> _INPUT_:

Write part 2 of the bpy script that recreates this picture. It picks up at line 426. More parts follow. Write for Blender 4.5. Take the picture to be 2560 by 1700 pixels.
...
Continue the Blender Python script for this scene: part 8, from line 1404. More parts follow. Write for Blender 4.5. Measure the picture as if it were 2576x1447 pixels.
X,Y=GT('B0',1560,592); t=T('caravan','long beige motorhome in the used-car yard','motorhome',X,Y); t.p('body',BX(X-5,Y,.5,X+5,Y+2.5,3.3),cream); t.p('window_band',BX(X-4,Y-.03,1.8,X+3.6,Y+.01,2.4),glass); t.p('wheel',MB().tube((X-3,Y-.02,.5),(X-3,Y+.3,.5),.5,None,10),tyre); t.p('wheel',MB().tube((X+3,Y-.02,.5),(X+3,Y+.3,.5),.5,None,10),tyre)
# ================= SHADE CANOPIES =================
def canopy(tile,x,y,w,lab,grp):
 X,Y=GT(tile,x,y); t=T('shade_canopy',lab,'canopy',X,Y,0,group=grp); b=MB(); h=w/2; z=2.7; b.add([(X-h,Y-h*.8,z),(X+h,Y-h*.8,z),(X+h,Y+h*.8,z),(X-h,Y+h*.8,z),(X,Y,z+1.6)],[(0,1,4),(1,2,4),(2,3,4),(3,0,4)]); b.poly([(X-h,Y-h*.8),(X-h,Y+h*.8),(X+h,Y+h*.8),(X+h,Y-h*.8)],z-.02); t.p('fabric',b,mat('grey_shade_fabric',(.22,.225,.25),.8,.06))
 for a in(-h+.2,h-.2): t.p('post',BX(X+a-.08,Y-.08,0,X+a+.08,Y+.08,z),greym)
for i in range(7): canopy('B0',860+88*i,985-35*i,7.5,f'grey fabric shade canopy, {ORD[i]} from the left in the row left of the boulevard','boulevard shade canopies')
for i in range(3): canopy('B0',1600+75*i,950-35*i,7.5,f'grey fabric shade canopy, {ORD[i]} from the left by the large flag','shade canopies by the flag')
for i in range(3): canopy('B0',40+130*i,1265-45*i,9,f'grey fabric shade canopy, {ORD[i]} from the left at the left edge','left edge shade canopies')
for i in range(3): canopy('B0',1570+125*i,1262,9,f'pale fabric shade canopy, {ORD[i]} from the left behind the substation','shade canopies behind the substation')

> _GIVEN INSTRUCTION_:
Copy out each line that contains the word "Write".

> _EXERCISE ANSWER_:
Write part 2 of the bpy script that recreates this picture. It picks up at line 426. More parts follow. Write for Blender 4.5. Take the picture to be 2560 by 1700 pixels.
Continue the Blender Python script for this scene: part 8, from line 1404. More parts follow. Write for Blender 4.5. Measure the picture as if it were 2576x1447 pixels.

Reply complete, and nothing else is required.